Over the past 4 years I've gone through a few versions of cross-cut sleds.
The kind we used at school was very plain, and while it worked, it was not what I would call optimal. It was basically like this one that I made for my contractor saw a few years ago. Big fences, mounted as square as possible to a huge piece of MDF. Setting up repetitive cuts meant clamping a huge L-stick to the fence, which was a huge pain in the ass. Clamping it up meant using one hand to hold up the stick in place, one hand to operate the clamp, and another hand to hold the tape measure, to make sure the stick was being clamped up in the right place.
My first attempt at a miter bar was intended to solve most of the problem. The L-stick would have a wooden bar mounted to it that would hold the stick up in a horizontal position, and a knob would thread onto a bolt through said stick, and the bolt would engage with a T-track to clamp the thing down. In short, I could use the knob to set the position AND clamp the setting in place, while I measured with the tape measure using my other hand. Voila... I no longer need to use three hands.
This is the most recent version, and it's the first one I'm really proud of. The Kreg rails add several important advantages: Kreg's production stop is AWESOME, the adhesive scale that sticks to the rail means I don't need a tape measure anymore, all that metal adds mass, which helps the sled slide very well, but most importantly, because they bolt onto the fence, I can loosen the bolts and shim the fences to be perfectly square if I need to.

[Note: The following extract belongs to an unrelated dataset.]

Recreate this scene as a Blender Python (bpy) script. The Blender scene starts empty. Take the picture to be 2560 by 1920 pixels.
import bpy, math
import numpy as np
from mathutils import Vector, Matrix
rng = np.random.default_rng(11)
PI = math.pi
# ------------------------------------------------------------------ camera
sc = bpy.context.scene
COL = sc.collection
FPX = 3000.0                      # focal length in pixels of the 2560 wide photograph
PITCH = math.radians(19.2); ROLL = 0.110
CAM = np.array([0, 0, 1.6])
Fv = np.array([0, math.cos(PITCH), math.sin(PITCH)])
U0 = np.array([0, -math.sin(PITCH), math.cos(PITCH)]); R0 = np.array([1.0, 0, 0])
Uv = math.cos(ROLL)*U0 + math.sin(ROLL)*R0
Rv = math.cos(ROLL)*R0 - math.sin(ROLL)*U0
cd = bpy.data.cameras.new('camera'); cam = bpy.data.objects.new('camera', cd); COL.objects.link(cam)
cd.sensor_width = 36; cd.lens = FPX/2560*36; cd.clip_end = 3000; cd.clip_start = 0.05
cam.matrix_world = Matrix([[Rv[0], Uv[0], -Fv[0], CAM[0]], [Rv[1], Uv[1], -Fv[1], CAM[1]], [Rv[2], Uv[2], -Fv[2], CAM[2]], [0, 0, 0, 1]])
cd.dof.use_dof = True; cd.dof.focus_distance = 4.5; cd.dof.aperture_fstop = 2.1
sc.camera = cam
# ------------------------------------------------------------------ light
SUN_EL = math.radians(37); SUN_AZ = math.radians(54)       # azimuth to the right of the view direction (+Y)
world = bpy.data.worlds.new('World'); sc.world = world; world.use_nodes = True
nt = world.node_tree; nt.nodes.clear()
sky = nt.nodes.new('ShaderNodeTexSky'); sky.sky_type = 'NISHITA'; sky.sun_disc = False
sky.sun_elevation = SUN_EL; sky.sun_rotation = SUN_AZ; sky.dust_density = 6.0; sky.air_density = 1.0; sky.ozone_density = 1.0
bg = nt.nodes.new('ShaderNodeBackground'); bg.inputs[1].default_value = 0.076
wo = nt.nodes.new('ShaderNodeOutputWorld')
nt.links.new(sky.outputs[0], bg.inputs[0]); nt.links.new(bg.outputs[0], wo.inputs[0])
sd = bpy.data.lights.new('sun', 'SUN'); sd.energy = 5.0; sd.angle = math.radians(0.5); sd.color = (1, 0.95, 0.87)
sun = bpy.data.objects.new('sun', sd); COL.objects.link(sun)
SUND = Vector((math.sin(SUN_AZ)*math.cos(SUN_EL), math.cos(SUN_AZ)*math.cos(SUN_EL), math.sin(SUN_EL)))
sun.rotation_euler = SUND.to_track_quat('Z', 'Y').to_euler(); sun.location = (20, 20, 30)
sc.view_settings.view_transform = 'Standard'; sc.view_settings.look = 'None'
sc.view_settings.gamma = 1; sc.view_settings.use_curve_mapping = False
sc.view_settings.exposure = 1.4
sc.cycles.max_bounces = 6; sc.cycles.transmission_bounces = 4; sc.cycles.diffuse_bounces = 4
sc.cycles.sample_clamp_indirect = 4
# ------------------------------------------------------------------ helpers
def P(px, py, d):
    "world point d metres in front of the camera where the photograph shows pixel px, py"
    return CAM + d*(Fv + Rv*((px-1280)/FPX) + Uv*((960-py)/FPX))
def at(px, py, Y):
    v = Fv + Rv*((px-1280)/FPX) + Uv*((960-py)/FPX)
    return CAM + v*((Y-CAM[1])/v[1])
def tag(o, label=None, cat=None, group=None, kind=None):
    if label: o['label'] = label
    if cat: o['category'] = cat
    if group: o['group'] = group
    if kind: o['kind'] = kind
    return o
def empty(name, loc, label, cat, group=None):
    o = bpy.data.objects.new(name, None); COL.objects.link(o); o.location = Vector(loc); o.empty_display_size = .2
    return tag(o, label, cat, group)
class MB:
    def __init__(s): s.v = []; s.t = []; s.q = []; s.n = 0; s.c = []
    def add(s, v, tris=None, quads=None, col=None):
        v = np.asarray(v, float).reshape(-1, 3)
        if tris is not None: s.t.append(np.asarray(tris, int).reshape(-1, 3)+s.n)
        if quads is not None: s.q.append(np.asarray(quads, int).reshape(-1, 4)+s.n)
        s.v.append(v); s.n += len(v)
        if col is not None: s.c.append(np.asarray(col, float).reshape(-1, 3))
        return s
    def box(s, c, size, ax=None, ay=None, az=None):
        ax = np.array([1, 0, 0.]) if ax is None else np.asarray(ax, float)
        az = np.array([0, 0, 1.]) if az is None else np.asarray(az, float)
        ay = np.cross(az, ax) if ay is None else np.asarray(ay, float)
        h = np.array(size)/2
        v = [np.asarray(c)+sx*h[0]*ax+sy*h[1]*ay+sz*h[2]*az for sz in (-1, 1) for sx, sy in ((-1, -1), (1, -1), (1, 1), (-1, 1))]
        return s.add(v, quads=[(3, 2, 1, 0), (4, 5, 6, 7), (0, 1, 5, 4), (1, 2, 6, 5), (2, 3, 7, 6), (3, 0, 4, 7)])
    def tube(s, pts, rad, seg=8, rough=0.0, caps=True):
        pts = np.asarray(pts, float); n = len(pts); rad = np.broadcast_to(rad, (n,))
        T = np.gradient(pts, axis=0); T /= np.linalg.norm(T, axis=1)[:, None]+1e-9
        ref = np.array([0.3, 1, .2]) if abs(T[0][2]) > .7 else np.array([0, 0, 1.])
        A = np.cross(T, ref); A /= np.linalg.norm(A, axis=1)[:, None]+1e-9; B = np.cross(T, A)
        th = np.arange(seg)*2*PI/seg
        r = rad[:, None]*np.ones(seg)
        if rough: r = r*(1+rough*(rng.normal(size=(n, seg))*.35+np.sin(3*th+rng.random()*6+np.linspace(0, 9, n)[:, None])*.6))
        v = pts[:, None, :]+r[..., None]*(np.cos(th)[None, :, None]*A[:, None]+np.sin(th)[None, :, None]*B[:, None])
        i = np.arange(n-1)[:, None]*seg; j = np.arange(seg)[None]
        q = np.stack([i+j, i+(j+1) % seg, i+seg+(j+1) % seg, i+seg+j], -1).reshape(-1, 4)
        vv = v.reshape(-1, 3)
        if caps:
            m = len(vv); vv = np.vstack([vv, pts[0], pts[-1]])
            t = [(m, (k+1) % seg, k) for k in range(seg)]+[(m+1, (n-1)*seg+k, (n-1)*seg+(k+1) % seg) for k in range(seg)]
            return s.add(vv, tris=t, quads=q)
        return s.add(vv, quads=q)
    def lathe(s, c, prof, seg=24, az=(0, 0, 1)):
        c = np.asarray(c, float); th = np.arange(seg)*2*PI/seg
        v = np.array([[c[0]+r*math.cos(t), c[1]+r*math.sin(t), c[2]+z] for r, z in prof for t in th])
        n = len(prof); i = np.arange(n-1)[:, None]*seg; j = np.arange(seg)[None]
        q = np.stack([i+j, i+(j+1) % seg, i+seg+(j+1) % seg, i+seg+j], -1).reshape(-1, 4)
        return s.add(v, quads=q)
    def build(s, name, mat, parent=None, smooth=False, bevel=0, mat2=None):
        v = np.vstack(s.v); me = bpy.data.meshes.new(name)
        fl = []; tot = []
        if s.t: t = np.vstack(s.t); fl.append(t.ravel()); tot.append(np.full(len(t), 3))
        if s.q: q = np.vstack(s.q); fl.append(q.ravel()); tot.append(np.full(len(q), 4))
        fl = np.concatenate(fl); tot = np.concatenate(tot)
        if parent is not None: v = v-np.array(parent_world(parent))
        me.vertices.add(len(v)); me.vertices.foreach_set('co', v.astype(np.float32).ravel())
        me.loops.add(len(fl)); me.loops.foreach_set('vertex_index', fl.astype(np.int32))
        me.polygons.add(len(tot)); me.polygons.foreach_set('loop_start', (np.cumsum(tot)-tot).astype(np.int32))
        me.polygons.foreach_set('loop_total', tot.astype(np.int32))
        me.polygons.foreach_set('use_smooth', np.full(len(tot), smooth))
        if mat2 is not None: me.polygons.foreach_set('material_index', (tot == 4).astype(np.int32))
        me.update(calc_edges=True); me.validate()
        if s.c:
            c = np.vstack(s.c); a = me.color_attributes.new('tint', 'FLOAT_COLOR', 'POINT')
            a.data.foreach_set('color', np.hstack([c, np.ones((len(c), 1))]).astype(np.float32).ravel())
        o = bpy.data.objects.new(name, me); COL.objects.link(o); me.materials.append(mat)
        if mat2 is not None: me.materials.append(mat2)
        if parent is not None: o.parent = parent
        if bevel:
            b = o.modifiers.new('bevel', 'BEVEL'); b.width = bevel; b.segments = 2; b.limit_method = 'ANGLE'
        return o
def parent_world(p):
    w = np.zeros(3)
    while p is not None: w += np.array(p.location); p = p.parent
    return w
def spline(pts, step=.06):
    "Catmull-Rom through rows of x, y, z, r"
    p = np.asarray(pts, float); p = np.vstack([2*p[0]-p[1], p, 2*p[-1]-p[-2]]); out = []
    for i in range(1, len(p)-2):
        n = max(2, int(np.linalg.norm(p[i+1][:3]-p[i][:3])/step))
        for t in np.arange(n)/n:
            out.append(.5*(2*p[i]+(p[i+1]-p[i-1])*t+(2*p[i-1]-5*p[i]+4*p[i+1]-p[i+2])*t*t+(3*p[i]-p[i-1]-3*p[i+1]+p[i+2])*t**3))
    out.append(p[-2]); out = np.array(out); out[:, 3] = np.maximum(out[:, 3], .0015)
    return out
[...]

I made the floor of the sled out of 1/2" ply, ran dadoes for the rails, as well as for the fence, to make sure everything was positively square. Each side was made separately, and then joined when I mounted the fence, and the bridge in the back. I finished the whole thing with sanding sealer, so that the plywood wouldn't distort when I waxed the underside of the sled. (Wax works wonders... the whole thing slides like it's on marbles that are rolling in a puddle of WD-40.)
I wanted to use a replaceable zero-clearance insert, and the easiest way I could think of to lay one in and have it sit flush with the rest of the floor was to lay one whole layer of the same material. So, I made the insert, installed it, and then used contact cement to lay down the adjacent panels. With the replaceable insert, I should be able to use the sled for dados, and mitered cuts, too.